● Dataset excerpt:

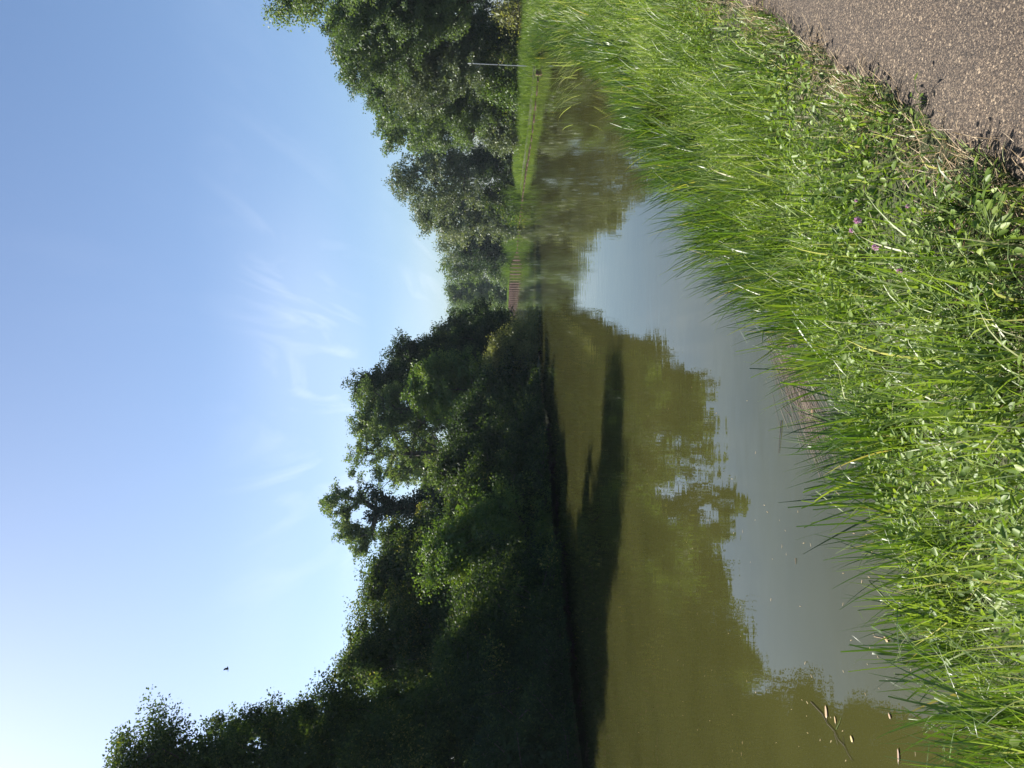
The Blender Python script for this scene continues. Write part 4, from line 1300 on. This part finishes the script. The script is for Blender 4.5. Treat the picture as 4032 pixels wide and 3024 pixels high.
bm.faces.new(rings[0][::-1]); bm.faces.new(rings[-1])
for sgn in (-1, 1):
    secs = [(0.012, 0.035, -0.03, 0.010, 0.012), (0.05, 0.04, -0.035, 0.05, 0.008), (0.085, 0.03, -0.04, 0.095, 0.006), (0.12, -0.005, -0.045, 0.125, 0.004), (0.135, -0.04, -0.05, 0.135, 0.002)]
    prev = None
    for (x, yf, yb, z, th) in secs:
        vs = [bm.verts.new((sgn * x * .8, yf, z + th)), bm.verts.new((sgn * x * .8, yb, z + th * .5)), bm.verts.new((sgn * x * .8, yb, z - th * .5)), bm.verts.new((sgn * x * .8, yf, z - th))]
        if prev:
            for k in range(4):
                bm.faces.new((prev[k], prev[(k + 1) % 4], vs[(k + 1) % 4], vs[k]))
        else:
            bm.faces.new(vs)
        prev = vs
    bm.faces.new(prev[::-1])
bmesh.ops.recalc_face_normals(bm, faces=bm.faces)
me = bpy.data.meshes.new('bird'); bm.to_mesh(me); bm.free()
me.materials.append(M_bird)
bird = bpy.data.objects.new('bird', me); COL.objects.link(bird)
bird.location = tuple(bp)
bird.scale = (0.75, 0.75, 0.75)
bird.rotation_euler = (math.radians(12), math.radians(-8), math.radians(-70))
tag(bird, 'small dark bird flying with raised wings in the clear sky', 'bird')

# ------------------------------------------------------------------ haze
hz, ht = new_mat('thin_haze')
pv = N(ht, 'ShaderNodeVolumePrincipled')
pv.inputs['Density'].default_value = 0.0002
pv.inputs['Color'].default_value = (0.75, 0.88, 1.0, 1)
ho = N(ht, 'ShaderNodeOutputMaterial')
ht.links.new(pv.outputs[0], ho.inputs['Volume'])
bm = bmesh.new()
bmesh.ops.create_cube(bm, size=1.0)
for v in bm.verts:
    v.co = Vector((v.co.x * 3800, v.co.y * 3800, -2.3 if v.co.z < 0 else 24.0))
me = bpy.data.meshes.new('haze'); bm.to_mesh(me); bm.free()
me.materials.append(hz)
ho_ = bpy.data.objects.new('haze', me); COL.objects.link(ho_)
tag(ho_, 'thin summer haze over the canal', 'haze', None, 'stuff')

● Task directions: Reproduce the whole listing word for word, setting aside any pictures.

● Answer:
The Blender Python script for this scene continues. Write part 4, from line 1300 on. This part finishes the script. The script is for Blender 4.5. Treat the picture as 4032 pixels wide and 3024 pixels high.
bm.faces.new(rings[0][::-1]); bm.faces.new(rings[-1])
for sgn in (-1, 1):
    secs = [(0.012, 0.035, -0.03, 0.010, 0.012), (0.05, 0.04, -0.035, 0.05, 0.008), (0.085, 0.03, -0.04, 0.095, 0.006), (0.12, -0.005, -0.045, 0.125, 0.004), (0.135, -0.04, -0.05, 0.135, 0.002)]
    prev = None
    for (x, yf, yb, z, th) in secs:
        vs = [bm.verts.new((sgn * x * .8, yf, z + th)), bm.verts.new((sgn * x * .8, yb, z + th * .5)), bm.verts.new((sgn * x * .8, yb, z - th * .5)), bm.verts.new((sgn * x * .8, yf, z - th))]
        if prev:
            for k in range(4):
                bm.faces.new((prev[k], prev[(k + 1) % 4], vs[(k + 1) % 4], vs[k]))
        else:
            bm.faces.new(vs)
        prev = vs
    bm.faces.new(prev[::-1])
bmesh.ops.recalc_face_normals(bm, faces=bm.faces)
me = bpy.data.meshes.new('bird'); bm.to_mesh(me); bm.free()
me.materials.append(M_bird)
bird = bpy.data.objects.new('bird', me); COL.objects.link(bird)
bird.location = tuple(bp)
bird.scale = (0.75, 0.75, 0.75)
bird.rotation_euler = (math.radians(12), math.radians(-8), math.radians(-70))
tag(bird, 'small dark bird flying with raised wings in the clear sky', 'bird')

# ------------------------------------------------------------------ haze
hz, ht = new_mat('thin_haze')
pv = N(ht, 'ShaderNodeVolumePrincipled')
pv.inputs['Density'].default_value = 0.0002
pv.inputs['Color'].default_value = (0.75, 0.88, 1.0, 1)
ho = N(ht, 'ShaderNodeOutputMaterial')
ht.links.new(pv.outputs[0], ho.inputs['Volume'])
bm = bmesh.new()
bmesh.ops.create_cube(bm, size=1.0)
for v in bm.verts:
    v.co = Vector((v.co.x * 3800, v.co.y * 3800, -2.3 if v.co.z < 0 else 24.0))
me = bpy.data.meshes.new('haze'); bm.to_mesh(me); bm.free()
me.materials.append(hz)
ho_ = bpy.data.objects.new('haze', me); COL.objects.link(ho_)
tag(ho_, 'thin summer haze over the canal', 'haze', None, 'stuff')